Record mondial pour les USA

Aucun autre pays dans le monde n’emprisonne autant de personnes que les Etats-Unis. Plus de 2,1 millions de personnes sont incarcérées aux Etats-Unis. Selon le classement international régulier de l’université de Londres, il s’agit du record mondial, à la fois en chiffres absolus et par rapport à la population du pays.

Même des délits relativement mineurs, telles que des infractions liées aux stupéfiants, peuvent entraîner une longue détention aux Etats-Unis. Le pays lutte donc depuis longtemps contre le surpeuplement carcéral. A la fin de l’année dernière, une réforme a été adoptée pour aider davantage de détenus des prisons fédérales à obtenir une libération anticipée et pour améliorer leur réinsertion dans la société.

Toutefois, cela ne concerne que les prisonniers fédéraux, qui ne représentent que 180 000 des 2,1 millions de détenus. L’effet de la réforme est de ce fait limité. Le département de la Justice des Etats-Unis a annoncé mi-juillet la libération anticipée de plus de 3100 prisonniers fédéraux dans le cadre de la réforme. C’est un début, pas davantage.

Un rapport décrit un «système défaillant»

Les plaintes affluent depuis longtemps au sujet des conditions de détention dans les prisons américaines. Il y a quelques mois, des informations venues de l’Alabama ont suscité un tollé.

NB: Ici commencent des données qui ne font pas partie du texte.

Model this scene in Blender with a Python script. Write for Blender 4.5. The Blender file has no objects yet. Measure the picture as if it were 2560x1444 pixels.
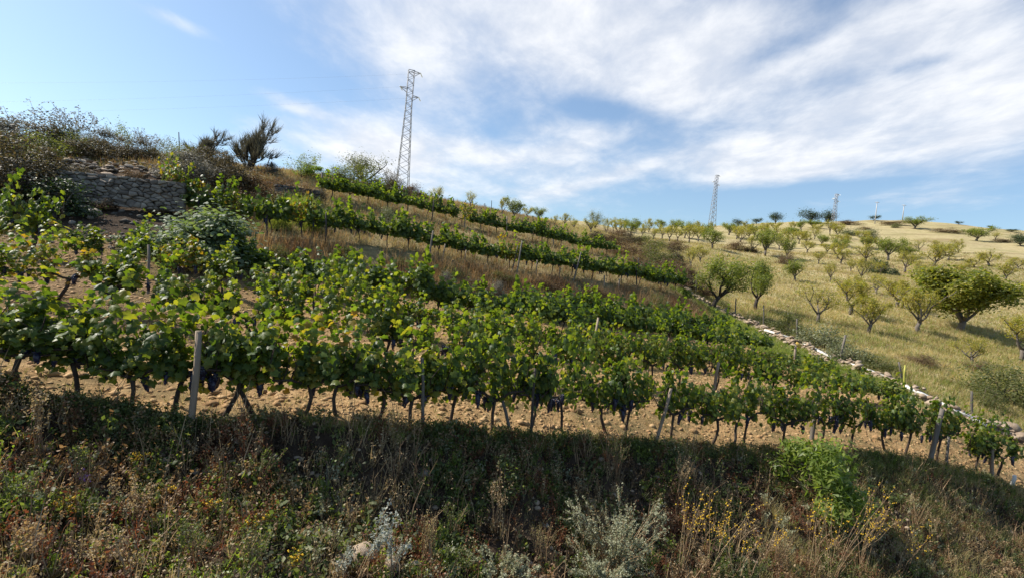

Le département de la Justice des Etats-Unis a présenté un rapport d’enquête révélant des conditions de détention effroyables dans les prisons de l’Etat: violence excessive, viols et agressions sexuelles massives entre détenus, suicides, torture entre détenus – souvent sans intervention du personnel pénitentiaire. Dans son rapport, le département a décrit un «système défaillant» à l’échelle de l’Etat. Mais la situation est également alarmante en d’autres endroits.

Il n’est pas rare aux Etats-Unis que des personnes meurent en prison dans des conditions peu naturelles. Selon les chiffres officiels, près de 1000 détenus ont été tués dans les prisons fédérales et d’Etat entre 2001 et 2014 et plus de 3000 prisonniers se sont donné la mort au cours de cette période. Il n’y a pas de chiffres plus récents.

L’affaire Jeffrey Epstein a échauffé les esprits. Mais ce n’est pas un cas isolé.